Response: The Fund has revised the disclosure set forth in the above-referenced letter to shareholders in response to the Staff’s comment. In addition, the Fund advises the Staff on a supplemental basis that it now anticipates implementing the Adviser Transition as of the date of the shareholders meeting, assuming the new management agreement is approved.
4. Comment: We note the reference in the letter to shareholders included in the Proxy Materials to the fact that the Fund has cash holdings of in excess of $76.3 Million, representing approximately 12.7% of the portfolio, and may hold up to 30% of the Fund’s portfolio in cash and cash equivalents prior to consummation of the Adviser Transition. Please advise us on a supplement basis whether such large holdings of cash is permissible under the Fund’s investment strategy.
Response: The Fund advises the Staff on a supplemental basis that the present and expected holdings of cash and cash equivalents prior to consummation of the Adviser Transition are not in violation of any of the Fund’s fundamental investment policies or restrictions, and are not prohibited by the Fund’s present investment strategy.
5. Comment: Please add a period at the end of the last sentence of Question 4 under the heading “General Information About the Special Meeting and Voting.”
Response: The Fund has revised the above-referenced language in response to the Staff’s comment.
6. Comment: In Question 7 under the heading “General Information About the Special Meeting and Voting”, please add disclosure similar to that requested in Comment No. 3 above.
Response: The Fund has revised the above-referenced section of the Proxy Materials in response to the Staff’s comment.
7. Comment: In Question 9 under the heading “General Information About the Special Meeting and Voting”, please revised the disclosure to reference “the new ticker symbol” rather than just “the symbol”.
Response: The Fund has revised the above-referenced disclosure in response to the Staff’s comment.
8. Comment: Under the sub-heading entitled “Vote Required – Additional Solicitation”, please add the word “of” before “the New Management Agreement.” In addition, please provide disclosure regarding how votes will be counted in connection with any voting to adjourn the meeting, explain the mechanics of such vote to adjourn and under what authority such a vote would be taken.

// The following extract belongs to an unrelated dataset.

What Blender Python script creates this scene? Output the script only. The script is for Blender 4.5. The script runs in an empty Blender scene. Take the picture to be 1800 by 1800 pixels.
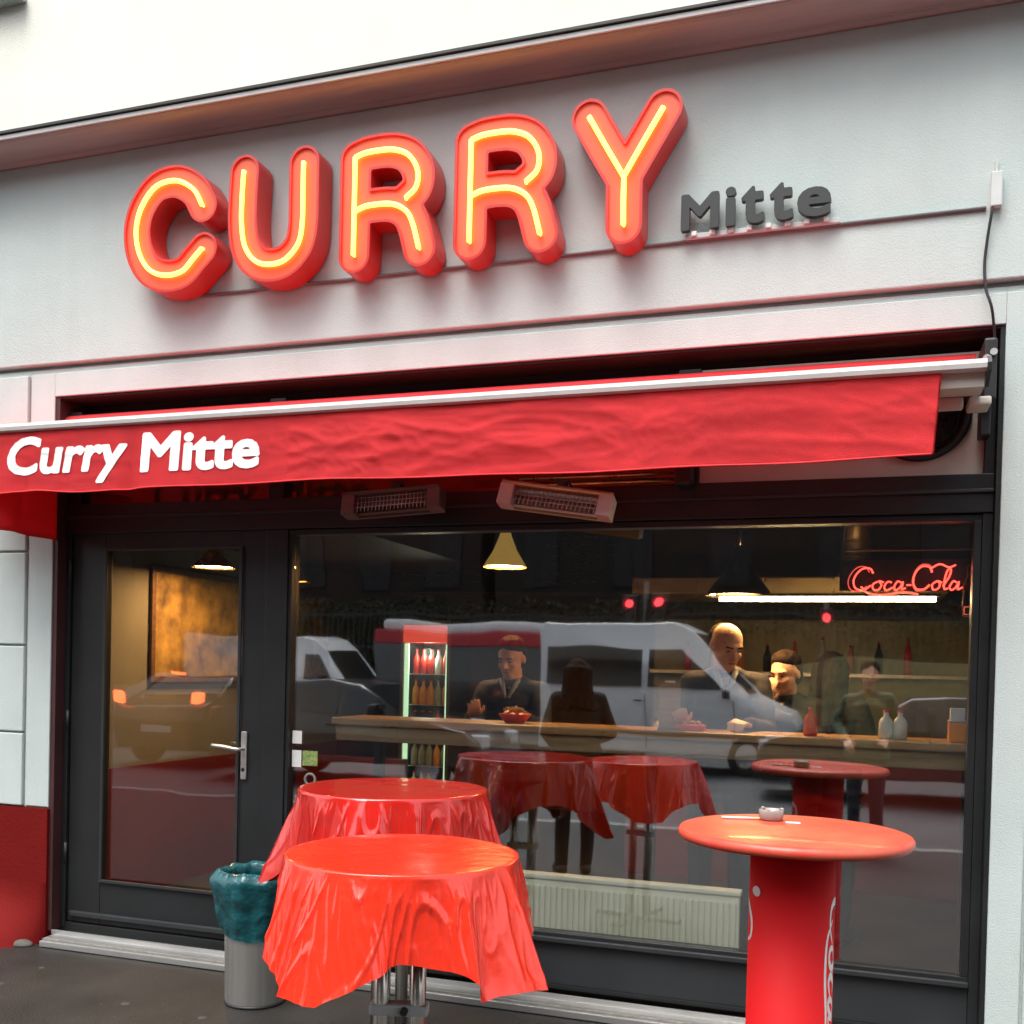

Response: The Fund has revised the above-referenced disclosure in response to the Staff’s comment. In addition, the Fund advises the Staff on a supplemental basis that it has included a specific line item in its proxy for shareholders to indicate their vote with respect to any proposed adjournment of the meeting, rather than relying on the general authority granted by delivery of a proxy by a shareholder entitled to vote at the meeting. As a result, shareholders may elect to withhold authority for voting in favor of any adjournment to solicit additional votes.
9. Comment: We note that under “Background” section included in Proposal 1, the existing expense limitation agreement appears to include a recoupment feature. Please confirm that the right to recoupment under the existing expense limitation agreement will not survive termination of the current investment management agreement, or explain why such recoupment would be permissible after termination of the current investment management agreement.
Response: The Fund confirms that the recoupment feature included in the current expense limitation agreement only applies while the Fund’s existing investment managers agreement remains in place. Once the Fund’s current investment management agreement terminates, the existing expense limitation agreement (including the recoupment feature) will similarly terminate.